Whiteness itself looms over much of the film’s aesthetic. Rebecca, Lawrence, and their mission musician (Sergio Sartorio) are not only pale in complexion, but don entirely white clothing during white-tent revivals, in which indigenous attendees are also dressed all in white and sit in white plastic chairs. White mist shrouds the forest canopy, as though the dense, broadleaf foliage is inextricable from colonial surveillance. As trees are felled across the territory, evangelized followers fall to their knees. The sawmill is after the people’s land; the mission leaders, presumably, are after their souls. When Transamazonia trusts the power of the image, viewers are invited not only to consider the specter of whiteness but also our complicity in environmental degradation as consumers of Amazon resources. Directed by a South African white woman, the film is keenly alert to racial asymmetries, reminiscent of the work of Claire Denis, who, like Marais, was raised in Africa, though of French colonial provenance.

Not unlike the films of Denis, the specific historical context of Transamazonia can feel as hazy as the jungle fog—inferred through peripheral visuals rather than dictated via caption or voiceover. A MacBook glows in the mission office, and Rebecca takes a smartphone selfie with her giddy fans, but for the vast majority of the film the mission and sawmill feel utterly cut off from the digital age. Given the history of extractive capitalism in the region, along with its isolated nature, the film often feels like it could be 1994 as much as2024. And perhaps that’s part of the point: when it comes to the degradation of the rainforest, little has improved. The same can be said for the forces of evangelical Christianity invading “Indian land,” whether the Iruate territory at stake in this film or the Americas at large over half a millennium.

At the same time, Rebecca and Lawrence are not hastily pitted against the locals as mercenaries who care only for themselves. They align with the tribal community and pledge to stop the sawmill from razing its home—turning a blind eye when young indigenous men suck fuel from their tank, removing bullets from the limbs of the same young men who are shot while sabotaging sawmill machinery. While Marais stops well short of granting her white protagonists any kind of hero status, she also doesn’t paint them as devoid of virtue—a tendency in many films that can be at odds with any true critique of white supremacy. When white characters are represented as irredeemably bad, especially in a historic or exotic context, it often serves to reassure contemporary white viewers that they are obviously “better” morally than those they watch onscreen. Marais doesn’t let her audience off that easy.

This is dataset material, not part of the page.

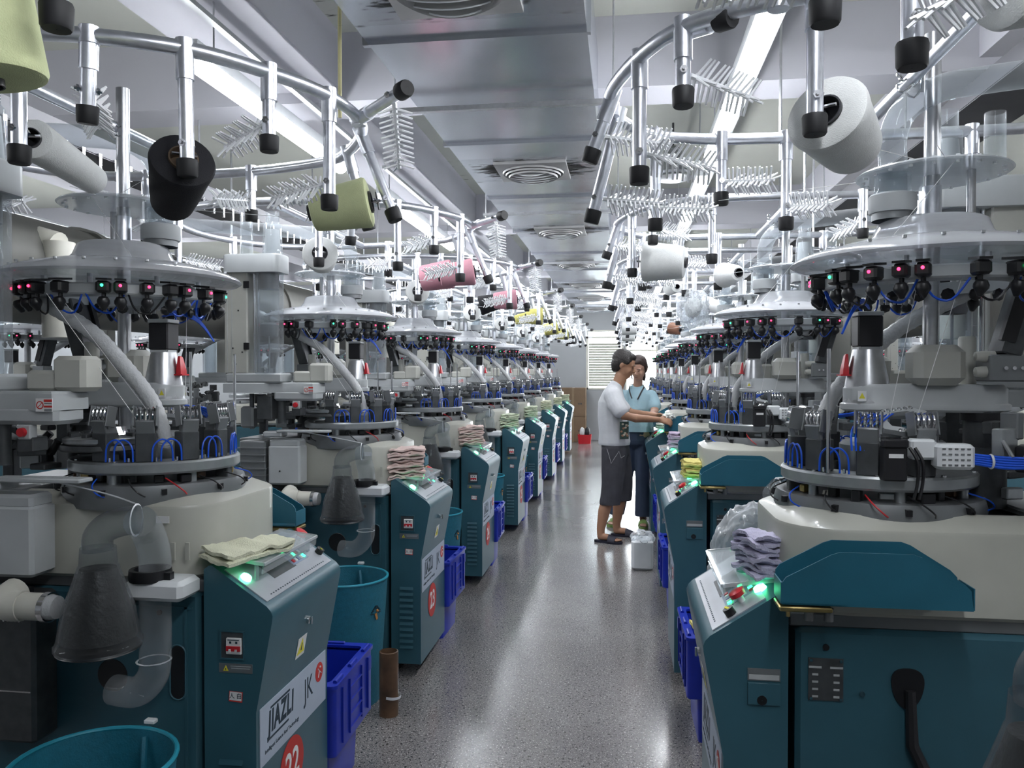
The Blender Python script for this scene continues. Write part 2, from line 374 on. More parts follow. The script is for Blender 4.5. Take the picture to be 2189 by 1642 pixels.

Toward the climax, Rebecca is asked to carry out her most dramatic miracle. The film neither affirms nor refutes Rebecca’s healing properties, but lets us sit uncomfortably in a space of likely skepticism. Rebecca herself is neither malevolent fraud nor saintly figure; when her father perpetually pressures her to perform, she seems as ambivalent as we are about her supernatural gifts. The dad-daughter relationship also feels a bit too close for comfort at times; a hand lingers too long on a shoulder, and we’re left to wonder if Lawrence’s motives are wholly paternal.

To the film’s detriment, the drama between Rebecca and her father nearly eclipses the conflict between the sawmill and indigenous people. What is intended as plot twist distracts from more compelling questions of exploitation and power—ones that cross predictable race and gender lines for something truer and more gripping. “I am only a vessel,” Rebecca explains to the sawmill boss seeking help for his comatose wife. “Your faith is what really matters.” By the end of Transamazonia, it’s clear that no amount of religious fervor can save the forest or the people who dwell within it. And yet a shared fealty to something other than the forces of capitalism can lead to surprising allegiances.